For a flat fee of $100, filmmakers can upload, encode, store and stream a film for two years. They can set rental costs between $3.99 and $9.99, granting worldwide viewers a 72-hour viewing window over 30 days.
Pijama said 80% of revenue will go straight to the producers, sales agents and distributors after transactional costs and applicable taxes.
The pijama principals said filmmakers can build marketing campaigns directly in the platofrm dashboard including social assets, placements, budget and timelines.

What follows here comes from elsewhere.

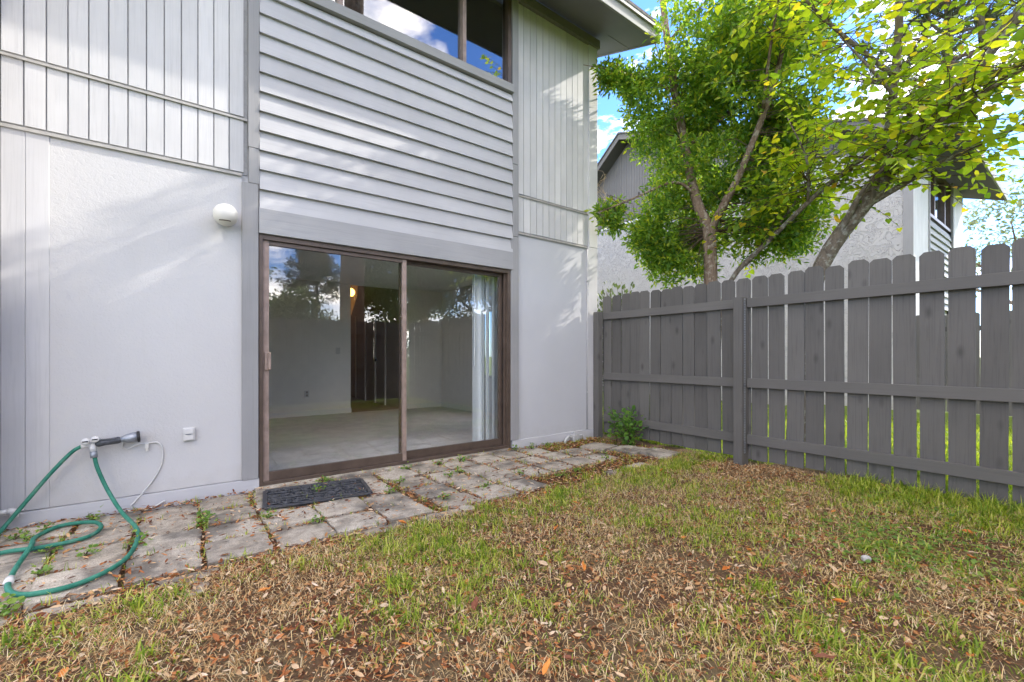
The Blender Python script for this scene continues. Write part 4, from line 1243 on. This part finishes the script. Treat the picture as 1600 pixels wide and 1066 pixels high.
# ---------------------------------------------------------------- small shrubs and weeds
def shrub(name, base, h, w, n, label, leaf=0.05, matl='shrub', cat='shrub', group=None, asp=0.75, sparse=False):
    x, y, z = base
    t = thing(name, base, label, cat, group)
    st = MB(); cs = []
    ns = max(4, int(n / 12))
    for i in range(ns):
        a = rng.uniform(0, 6.283); q = rng.uniform(0.2, 1)
        e = Vector((x + math.cos(a) * w * q, y + math.sin(a) * w * q, z + h * rng.uniform(0.45, 1)))
        m = Vector((x + math.cos(a) * w * q * .4, y + math.sin(a) * w * q * .4, z + (e.z - z) * .55))
        pts = catmull([(x, y, z - .01), m, e], 4)
        st.tube(pts, list(np.linspace(0.006, 0.002, len(pts))), 4, False)
        cs += [tuple(p) for p in pts[3:]]
    part('stems', st, M['twig'], t)
    c = np.array(cs)[rng.integers(len(cs), size=n)] + rng.normal(0, leaf * .7, (n, 3))
    c[:, 2] = np.maximum(c[:, 2], z + 0.01)
    d = c - np.array([x, y, z + h * .3]); d += rng.normal(0, 0.4 * w, d.shape); d[:, 2] *= 0.5
    s = leaf * rng.uniform(.6, 1.25, n)
    part_me = scatter_mesh('foliage', *LEAF, frames(d, 0.4), np.stack([s * asp, s, s], 1), c, M[matl], wloc(t))
    o = link('foliage', part_me, t, wloc(t)); o['kind'] = 'stuff'
    return t
shrub('green_shrub', (4.36, 3.42, 0.0), 0.38, 0.20, 330, 'bright green leafy shrub growing at the foot of the fence by the corner pavers', 0.06)
shrub('weed_sprout', (4.46, 3.72, 0.0), 0.52, 0.14, 70, 'thin straggly sprout against the fence behind the green shrub', 0.05)
shrub('hedge_bush', (4.92, 4.14, 0.0), 2.08, 0.26, 2600, 'dark green bush peeping over the fence at the house corner', 0.07, 'leaf_far', asp=0.5)
weeds = [(0.97, 4.03, .08), (1.02, 4.0, .07), (1.75, 4.0, .09), (2.05, 3.98, .08), (2.3, 3.98, .13), (1.32, 3.40, .05), (1.50, 3.62, .06), (1.95, 3.55, .07), (2.07, 3.58, .06), (2.02, 3.06, .07),
         (1.60, 3.02, .07), (2.48, 3.2, .06), (3.0, 2.97, .06), (2.75, 2.92, .07), (0.72, 3.08, .06), (0.46, 3.35, .06), (0.12, 3.62, .10), (0.11, 3.50, .09), (-0.22, 3.33, .10), (-0.60, 3.50, .06),
         (-0.42, 3.30, .07), (-0.56, 3.15, .05), (-0.47, 4.02, .09), (-0.80, 3.86, .08), (-0.74, 3.80, .07), (-0.68, 3.95, .06), (-0.60, 2.78, .10), (-0.66, 2.86, .07), (3.3, 4.02, .10), (3.55, 4.04, .08),
         (3.08, 4.06, .08), (4.35, 3.05, .07), (0.86, 3.68, .05), (3.6, 3.15, .06)]
def weed_label(i, x, y):
    if i == 32: return 'tiny weed poking up through the black doormat'
    if y > 3.96 and 0.5 < x < 3.06: return 'small green weed rooted along the concrete sill of the sliding door'
    if x >= 3.06 and y > 3.96: return 'small green weed at the foot of the wall right of the door'
    if y > 3.75 and x < 0: return 'low bright weed by the wall base behind the green hose'
    if x < -0.5: return 'low yellow-green weed beside the hose loops at the left edge'
    if x < 0: return 'small weed against the bend of the green hose'
    if x < 0.5: return 'grassy weed filling the joint left of the doormat'
    if x > 3.2: return 'small weed between the pavers near the fence corner'
    if y < 3.12: return 'small weed in the outer row of pavers next to the lawn'
    return 'small weed in the paver joints right of the doormat'
for i, (x, y, s) in enumerate(weeds):
    shrub('weed', (x, y, 0.012 if i != 32 else 0.04), s * .3, s * 0.6, 30, weed_label(i, x, y), 0.016 + s * .1, 'weed', 'weed', 'weeds in the paver joints', 0.9)

# ---------------------------------------------------------------- lawn: grass, straw, dead leaves
def green_density(x, y):
    n = mnoise.noise(Vector((x * 1.3, y * 1.3, 11.0))) + 0.5 * mnoise.noise(Vector((x * 3.4, y * 3.4, 4.0)))
    v = 0.34 + 0.72 * n
    v += 0.55 * math.exp(-((y - 2.48) / 0.16) ** 2)            # rim along the pavers
    v += 0.65 * math.exp(-((x - 4.35) / 0.30) ** 2) * (1 if y < 1.2 else 0)
    v += 0.15 * max(0, min(1, (x - 1.3) / 1.5))
    v -= 0.45 * math.exp(-(((x - 4.2) / 0.5) ** 2 + ((y - 2.0) / 0.55) ** 2))
    v -= 0.25 * max(0, 1 - max(0, x - 0.1) / 0.9)
    return max(0.0, min(1.0, v))

def in_patio(x, y):
    return (y > 2.68 and x < 3.3) or (y > 2.85 and x < 3.75) or (x > 3.7 and y > 2.75 and x < 4.55)

def lawn_points(n, fn, x0=-1.3, x1=4.58, y0=-1.9, y1=2.75):
    out = []
    while len(out) < n:
        x = rng.uniform(x0, x1); y = rng.uniform(y0, y1)
        # behind the lens little is needed
        z = x * 0.599 + y * 0.801
        if z < 0.35 and rng.random() > 0.12: continue
        if in_patio(x, y) and rng.random() > 0.05: continue
        if rng.random() < fn(x, y): out.append((x, y))
    return np.array(out)

def blades(name, pts, per, hmin, hmax, w, flop, spread, mat, zoff=0.0, bend=1.5):
    n = len(pts) * per
    p = np.repeat(pts, per, axis=0) + rng.normal(0, spread, (n, 2))
    zz = np.repeat(np.array([gz(a, b) for a, b in pts]), per) + zoff
    az = rng.uniform(0, 2 * math.pi, n)
    L = rng.uniform(hmin, hmax, n)
    tilt = np.abs(rng.normal(flop, 0.28, n)).clip(0, 1.5)
    dx, dy = np.cos(az), np.sin(az)
    sx, sy = -dy * w * rng.uniform(.6, 1.3, n), dx * w * rng.uniform(.6, 1.3, n)
    base = np.stack([p[:, 0], p[:, 1], zz], 1)
    t2 = (tilt * bend).clip(0, 1.75)
    t1 = tilt * (0.6 if bend > 1.2 else 0.95)
    m = base + np.stack([dx * L * .5 * np.sin(t1), dy * L * .5 * np.sin(t1), L * .5 * np.cos(t1)], 1)
    t = m + np.stack([dx * L * .5 * np.sin(t2), dy * L * .5 * np.sin(t2), L * .5 * np.cos(t2)], 1)
    t[:, 2] = np.maximum(t[:, 2], zz + 0.004); m[:, 2] = np.maximum(m[:, 2], zz + 0.003)
    s = np.stack([sx, sy, np.zeros(n)], 1)
    v = np.stack([base - s, base + s, m - s * .8, m + s * .8, t], 1).reshape(-1, 3)
    o = np.arange(n)[:, None] * 5
    f = np.concatenate([o + np.array([[0, 1, 3]]), o + np.array([[0, 3, 2]]), o + np.array([[2, 3, 4]])], 0)
    return tag(link(name, np_mesh(name, v, f, mat)), kind='stuff')

gp_ = lawn_points(9500, lambda x, y: green_density(x, y) ** 1.3)
blades('grass', gp_, 6, 0.015, 0.050, 0.0026, 0.9, 0.022, M['grass'])
tp = lawn_points(850, lambda x, y: green_density(x, y) ** 3)
blades('grass_tufts', tp, 20, 0.04, 0.095, 0.0034, 0.75, 0.025, M['grass'])
sp_ = lawn_points(19000, lambda x, y: 0.35 + 0.65 * max(0, min(1, 0.5 + mnoise.noise(Vector((x * 1.1, y * 1.1, 30))) * 1.3)))
blades('dry_straw', sp_, 5, 0.015, 0.07, 0.0011, 1.38, 0.03, M['straw'], 0.006, 1.22)

def litter(name, pts, lo, hi, asp, mat, zoff=0.004, curl=0.35, zfun=gz):
    n = len(pts)
    az = rng.uniform(0, 6.283, n)
    d = np.stack([np.cos(az), np.sin(az), rng.normal(0, 0.22, n)], 1)
    s = rng.uniform(lo, hi, n)
    z = np.array([zfun(a, b) for a, b in pts]) + zoff + rng.random(n) * 0.012
    pos = np.stack([pts[:, 0], pts[:, 1], z], 1)
    bv = [(0, 0, 0.0), (0.42, 0.32, curl * .5), (0.38, 0.68, curl * .45), (0, 1.0, 0.12), (-0.38, 0.68, curl * .45), (-0.42, 0.32, curl * .5), (0, 0.5, -0.05)]
    bfc = [(6, 0, 1), (6, 1, 2), (6, 2, 3), (6, 3, 4), (6, 4, 5), (6, 5, 0)]
    a = asp * rng.uniform(.6, 1.35, n)
    me = scatter_mesh(name, bv, bfc, frames(d, 0.35), np.stack([s * a, s, s * rng.uniform(.1, .9, n) * .6], 1), pos, mat)
    return tag(link(name, me), kind='stuff')
def brown_density(x, y):
    return max(0.08, min(1, 0.55 + 0.9 * mnoise.noise(Vector((x * 1.2, y * 1.2, 50))) + 0.35 * max(0, 1 - max(0, x - .2) / 1.3) + 0.6 * math.exp(-(((x - 4.3) / .4) ** 2 + ((y - 2.3) / .7) ** 2))))
lp_ = lawn_points(20000, brown_density)
litter('leaf_litter', lp_, 0.012, 0.045, 0.38, M['litter'], 0.004, 0.22)
# fragments of bark and mulch, small
lp2 = lawn_points(48000, lambda x, y: 0.4 + 0.6 * brown_density(x, y))
litter('mulch_crumbs', lp2, 0.006, 0.022, 0.4, M['litter'], 0.003, 0.2)
# debris in the paver joints and along the wall
dp = []
while len(dp) < 13000:
    x = rng.uniform(-0.9, 4.5); y = rng.uniform(2.6, 4.12)
    inside = False
    for (a, b_, rz, h) in PAV:
        if abs(x - a) < h * 0.96 and abs(y - b_) < h * 0.96: inside = True; break
    q = 0.06 if inside else 0.9
    if inside: q *= (1.2 + 3.6 * mnoise.noise(Vector((x * 2, y * 2, 70))))
    if y > 4.05 or (x > 4.2 and y > 3.2): q = max(q, 0.55)
    if rng.random() < q: dp.append((x, y, 0.018 if inside else -0.004))
dp = np.array(dp)
zmap = {(a, b_): c for a, b_, c in dp}
litter('joint_debris', dp[:, :2], 0.014, 0.045, 0.33, M['litter'], 0.0, 0.35, lambda a, b_: zmap[(a, b_)])
jg = dp[dp[:, 2] < 0][::16][:, :2]
blades('joint_grass', jg, 5, 0.02, 0.06, 0.002, 0.7, 0.012, M['grass'], 0.0)

# clover patch on the right of the lawn
cc = []
while len(cc) < 800:
    x, y = rng.normal(3.25, 0.28), rng.normal(0.75, 0.2)
    if rng.random() < 0.4: x, y = rng.uniform(3.1, 4.4), rng.uniform(0.2, 1.1)
    if x < 4.5: cc.append((x, y))
cc = np.array(cc); n = len(cc)
az = rng.uniform(0, 6.28, n); d = np.stack([np.cos(az), np.sin(az), np.full(n, 0.05)], 1)
s = rng.uniform(0.018, 0.034, n)
me = scatter_mesh('clover', *LEAF, frames(d, 0.25), np.stack([s * .95, s, s], 1), np.stack([cc[:, 0], cc[:, 1], np.array([gz(a, b_) for a, b_ in cc]) + rng.uniform(.015, .04, n)], 1), M['weed'])
tag(link('clover', me), kind='stuff')

# sunny grass beyond the fence
fp = np.stack([rng.uniform(4.75, 9.5, 9000), rng.uniform(-2.0, 6.0, 9000)], 1)
blades('far_grass', fp, 5, 0.05, 0.13, 0.005, 0.6, 0.03, M['grass_sun'])
# long grass at the foot of the fence
ff = np.stack([rng.normal(4.50, 0.09, 340).clip(4.3, 4.75), rng.uniform(-1.8, 1.3, 340)], 1)
blades('fence_grass', ff, 9, 0.05, 0.15, 0.003, 0.7, 0.02, M['grass'])

# large fallen leaves one can count
fl = MB(); fl.v = [(0, 0, 0), (0.2, 0.2, 0.05), (0.24, 0.5, 0.08), (0.16, 0.8, 0.05), (0, 1, 0.12), (-0.16, 0.8, 0.05), (-0.24, 0.5, 0.09), (-0.2, 0.2, 0.06), (0, 0.5, 0.0)]
fl.f = [(8, i, (i + 1) % 8) for i in range(8)]
KIND = (('orange', [(0, (0.55, 0.17, 0.03)), (1, (0.70, 0.28, 0.06))]), ('tan', [(0, (0.55, 0.38, 0.22)), (1, (0.66, 0.50, 0.33))]), ('dark reddish brown', [(0, (0.20, 0.07, 0.035)), (1, (0.30, 0.12, 0.06))]))
fmes = [mesh_of('fallen_leaf', fl, leafmat('dead_leaf_' + k.split()[0], st, (1.2, 1.1, 1.0), 0.2, 0.5, 0.3, by_object=True)) for k, st in KIND]
for i in range(72):
    for _ in range(80):
        x, y = rng.uniform(-0.7, 4.2), rng.uniform(0.1, 2.7)
        zc = 0.599 * x + 0.801 * y; xc = 0.801 * x - 0.599 * y
        if zc > 1.3 and abs(xc / zc) < 1.2: break
    q = (0, 0, 1, 2)[i % 4]
    o = link('fallen_leaf', fmes[q], None, (x, y, gz(x, y) + 0.022), (rng.normal(0, .25), rng.normal(0, .25), rng.uniform(0, 6.28)))
    s = rng.uniform(0.04, 0.072); o.scale = (s * rng.uniform(.55, 1.05), s, s * rng.uniform(.8, 2.8))
    where = 'near the pavers' if y > 2.1 else 'in the front left of the lawn' if xc < -0.45 * zc else 'on the right of the lawn towards the fence' if xc > 0.45 * zc else 'in the middle of the patchy lawn'
    tag(o, 'large %s fallen leaf lying %s' % (KIND[q][0], where), 'leaf', 'large %s fallen leaves %s' % (KIND[q][0], where))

The platform will provide real-time performance analytics on viewership and sales across territories.
The site launched on Thursday with five films produced by Fabula: Neruda, The Club and Ema all directed by Pablo Larrain, as well as Sebastian Lelio’s Oscar-winning A Fantastic Woman, and Marialy Rivas’s Young And Wild – all of which secured a sales agent and theatrical distribution in the US and other territories.
As the 2026 edition of Sundance Film Festival kicks off next week and with it the annual scrutiny of on-site deals, the Chilean Larrain brothers said in a statement: “Eighty percent of films never get distribution, and we see a cultural crisis rooted in the end of physical media and the current logic of the market. We ask ourselves how audiences can see most of the films that played festivals like Sundance, Berlin, Cannes, Venice, and Toronto last year when, in most cases, it simply isn’t possible. Even many films by great filmmakers from the past are no longer accessible. It’s crazy. We want to create a simple but effective bridge between the filmmaker and the audience.”
“At a time when access to cinema is increasingly fragmented, pijama addresses the long-standing gap in the film industry by providing filmmakers a direct, global distribution path,” Jofre said.